The Dedalus Book of the Occult (2003)
Gary Lachman

The Dedalus Book of Russian Decadence (2007) 
Kirsten Lodge (Editor)

The Dedalus Book of the Occult (subtitled The Dark Muse) is one of Gary Lachman's lighter weight excursions into the history of the esoteric but it is well worth having in the Library. In effect, it is a series of suggestive and rather entertaining biographies from the Enlightenment world of Swedenborg, Mesmer and Cagliostro to the modernist occultism of the much less well known Daumal, Milosz and Lowry.

There are just over 40 of these pen portraits under five occultist headings (Enlightenment, Romantic, Satanic, Fin de Siecle and Modernist) with good short introductions to each section. It is a book that can be usefully 'dipped into' whenever one of the 40 pops up somewhere else.

The last quarter or so is a smattering of original texts, perhaps somewhat hard to fathom out of their full context and in an order that may have its own occult meaning but which passed me by yet useful to have available nonetheless. Certainly, for all its lack of depth, this is well recommended as an enjoyable reference source and as the starting point for further study into a cultural phenomenon that still acts as a strong undercurrent in European life and literature.

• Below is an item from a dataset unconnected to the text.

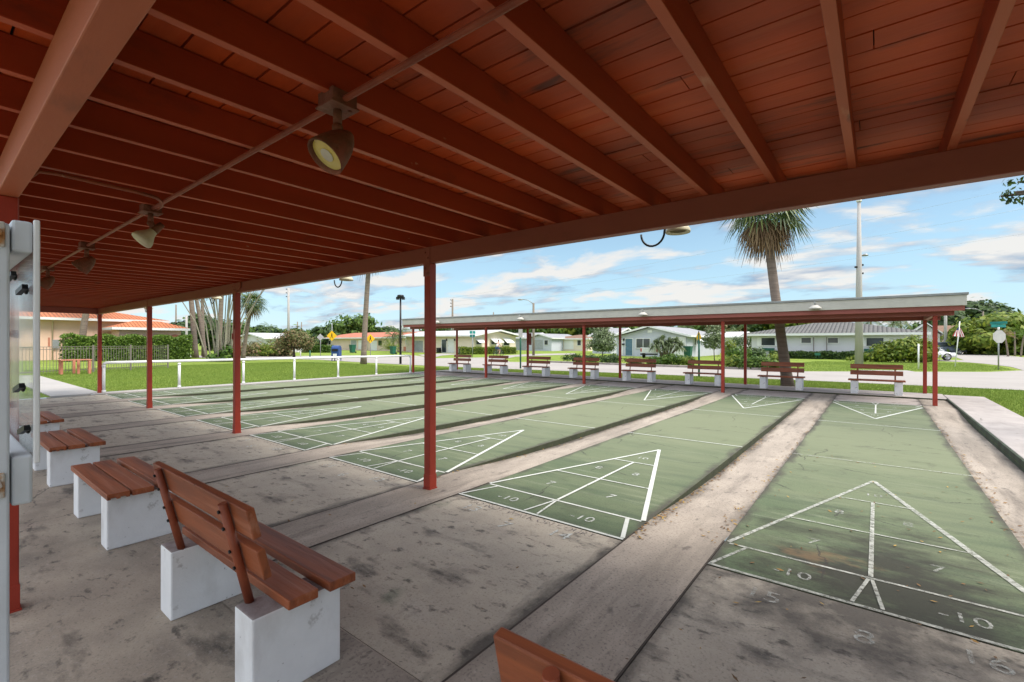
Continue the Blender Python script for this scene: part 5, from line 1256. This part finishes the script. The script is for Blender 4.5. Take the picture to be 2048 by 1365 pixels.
x, y = XY(1837, 27.5); t = thing('marker_stake', 'slim white stake in the lawn left of the right red posts', 'stake', (x, y, -.03)); m = MB(); m.tube([(0, 0, 0), (.0, 0, 1.5)], .04, 8); m.build('stake', M_PVC, t)
for (u, v, D, hh, lb) in ((601, 706, 50, .85, 'short white post by the road in front of the shrubs'), (620, 716, 44, .75, 'short dark post at the road edge right of the olive tree')):
    x, y = XY(u, D); t = thing('bollard', lb, 'bollard', (x, y, -.02)); m = MB(); m.tube([(0, 0, 0), (0, 0, hh)], .06, 8); m.ball((0, 0, hh), .06, 8, 5); m.build('shaft', M_PVC if hh > .8 else M_DGREEN, t)
x, y = XY(1635, 43); t = thing('garden_sign', 'tiny dark sign on two sticks in the lawn of the tiled house', 'garden sign', (x, y, -.03)); m = MB(); m.tube([RT * -.12, RT * -.12 + Vector((0, 0, .55))], .015, 6); m.tube([RT * .12, RT * .12 + Vector((0, 0, .55))], .015, 6); m.obox((0, 0, .5), (RT, FW, (0, 0, 1)), (.26, .015, .12)); m.build('panel', M_DGREEN, t)
# dark red board on a rear post of the far shelter
m = MB(); m.box(FX[3] + .05, FX[3] + .22, 18.47, 18.51, 1.42, 2.0); tag(m.build('hanging_board', M_BEAM, None, .006), 'narrow dark red board fixed beside a rear post of the far shelter', 'board')

# ------------------------------------------------------------------ mailbox, bins, flag
x, y = G(673, 722); t = thing('mailbox', 'blue street mailbox with rounded top on short legs', 'mailbox', (x, y, -.03))
m = MB(); n = 10; w_, d_ = .30, .36
pts = [Vector((0, -d_, .22)), Vector((0, d_, .22)), Vector((0, d_, .95))] + [Vector((0, d_ * math.cos(R(180 * k / n)), .95 + .36 * math.sin(R(180 * k / n)))) for k in range(1, n)] + [Vector((0, -d_, .95))]
rot = lambda p: RT * p.x + FW * p.y + Vector((0, 0, p.z))
m.prism([rot(p + Vector((-w_, 0, 0))) for p in pts], RT * 2 * w_); m.build('body', M_BLUE, t)
m = MB(); m.obox(FW * -(d_ + .02) + Vector((0, 0, .93)), (RT, FW, (0, 0, 1)), (.24, .018, .1)); m.build('chute_door', M_BLACK, t)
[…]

Subtitled Perversity, Despair and Collapse, The Dedalus Book of Russian Decadence is for those who want to fill the gap in their knowledge of Russian culture - late nineteenth century Western decadence tended to elide into even greater pessimism, despair and gloom as it got closer to Moscow. It also tended to be very derivative of Western forms and preoccupations.

It might be far too easy to read predictions of Revolution in what is, mostly, a rather predictable melange of adolescent lust, late nineteenth century misogyny and bourgeois confusion at the social requirements of a very slowly modernising society.  However, there are two discoveries that make this book worth acquiring. 

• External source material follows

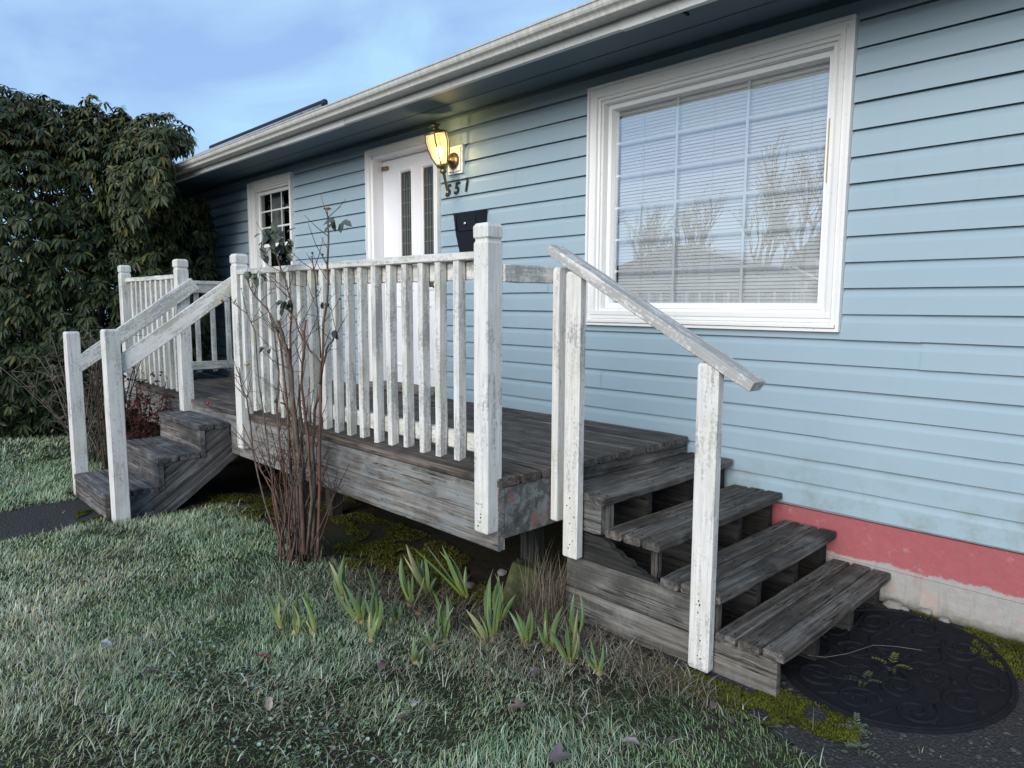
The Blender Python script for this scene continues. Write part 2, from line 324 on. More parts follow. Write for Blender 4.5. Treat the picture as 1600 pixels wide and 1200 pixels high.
    t = NT('pebble_dark'); v = t.coord('Object'); n = t.noise(v, 60, 3); MAT['pebble'] = t.fin(t.ramp(n, [(.3, (.03, .03, .03)), (.6, (.075, .073, .07)), (.8, (.16, .155, .15))]), .8, .25)
    t = NT('mossy_concrete'); v = t.coord(); n = t.noise(v, 11, 6, .7); MAT['pier'] = t.fin(t.ramp(n, [(.35, (.035, .045, .015)), (.55, (.075, .085, .04)), (.75, (.15, .15, .12))]), .95, .1, t.bump(n, .6, .01))
    # things whose colour comes per leaf / blade
    for key, rough, trans in (('grass', .75, .2), ('moss', .95, .05), ('leafy', .42, .12), ('dry', .85, .05)):
        t = NT(key + '_blades'); at = t.new('ShaderNodeAttribute', attribute_name='tint'); c = at.outputs['Color']
        t.fin(c, rough, .35 if key == 'leafy' else .2)
        MAT[key] = t.mat
    t = NT('rhododendron_leaf'); at = t.new('ShaderNodeAttribute', attribute_name='tint'); oi = t.new('ShaderNodeObjectInfo')
    hsv = t.new('ShaderNodeHueSaturation'); t.l.new(at.outputs['Color'], hsv.inputs['Color']); t.l.new(t.ramp(oi.outputs['Random'], [(0, .75), (1, 1.3)]), hsv.inputs['Value'])
    MAT['rhodo'] = t.fin(hsv.outputs[0], .55, .28)
    t = NT('rose_cane_bark'); v = t.coord('Object', (1, 1, .25)); n = t.noise(v, 40, 5, .7); n2 = t.noise(v, 5, 3)
    c = t.mix(t.ramp(n, [(.35, 0), (.65, 1)]), (.030, .023, .019), (.16, .125, .10)); c = t.mix(t.ramp(n2, [(.45, 0), (.65, .8)]), c, (.13, .050, .036)); MAT['cane'] = t.fin(c, .75, .25, t.bump(n, .5, .004))
    t = NT('dark_twig'); v = t.coord(); n = t.noise(v, 30, 4); MAT['twig'] = t.fin(t.mix(n, (.022, .016, .013), (.075, .055, .042)), .85, .2)
    t = NT('grey_bark'); v = t.coord('Object', (1, 1, .3)); n = t.noise(v, 10, 4); MAT['bark'] = t.fin(t.mix(n, (.085, .075, .066), (.20, .175, .15)), .9, .15)
    t = NT('rose_hip'); MAT['hip'] = t.fin((.22, .02, .025), .35, .5)
    t = NT('faded_petal'); MAT['petal'] = t.fin((.42, .29, .18), .8, .2)
    t = NT('neighbour_siding'); MAT['nsiding'] = t.fin((.36, .40, .44), .8, .2)
    t = NT('neighbour_roof'); MAT['nroof'] = t.fin((.34, .37, .41), .85, .2)
mk_siding(); mk_trim(); mk_paintwood(); mk_wood(); mk_misc()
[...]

The first is Valery Briusov's imagination. His "The Diary of a Psychopath" is Poe recast, well before its time, for the world of virtual reality. "The Republic of the Southern Cross" can stand alongside Verne and Wells and offers an interesting cultural precursor to the apocalyptic tradition in Hollywood horror.

"The Last Martyrs" is more classically decadent but less impressive - and it falls into the classic trap of its period. Like other decadent works, it demands the sort of pornographic detail that can only be implied because of what is permitted socially.  As a result, Briusov, far from appearing truly decadent, seems, at these times, repressed and Victorian - showing his metaphorical willy and then running away giggling as a naughty little boy who wants to be chastised. This is a problem with all 'naughty' literature in repressed times - it cannot really say what it means.

The second, more solid discovery, is Leonid Andreyev, already better known in the West in recent years, whose three representative stories take the time to delve into the dark side of adolescent disturbance without the weakness of romanticism. The final tale by Andreyev in this book, 'The Story of Sergey Petrovich', with its odd mix of inner disturbance, peer pressure and ideas inadequately understood, could be read with profit while watching YouTube for signs of the next teenage gunman.

Andreyev is a not-so-minor master and makes the other tales in the book look mannered (although the woman writer Zinaida Gippius almost reaches Andreyev levels of insight with 'The Moon-Ants'). As for the poetry, well let us just be charitable and say that it might be better read in the Russian.

All in all, a book of a particular time and a place but, if this edition is taken as evidence of Russian culture at the turn of the last century, then the gloom and depression of Russian youth and of the aesthetic wing of its intelligentsia suggest that, while revolutions are never inevitable, the loss of will to go on amongst the Russian bourgeoisie may have been a factor in the rise of radical modernism in Russian culture and the initial welcoming of a clean Soviet break.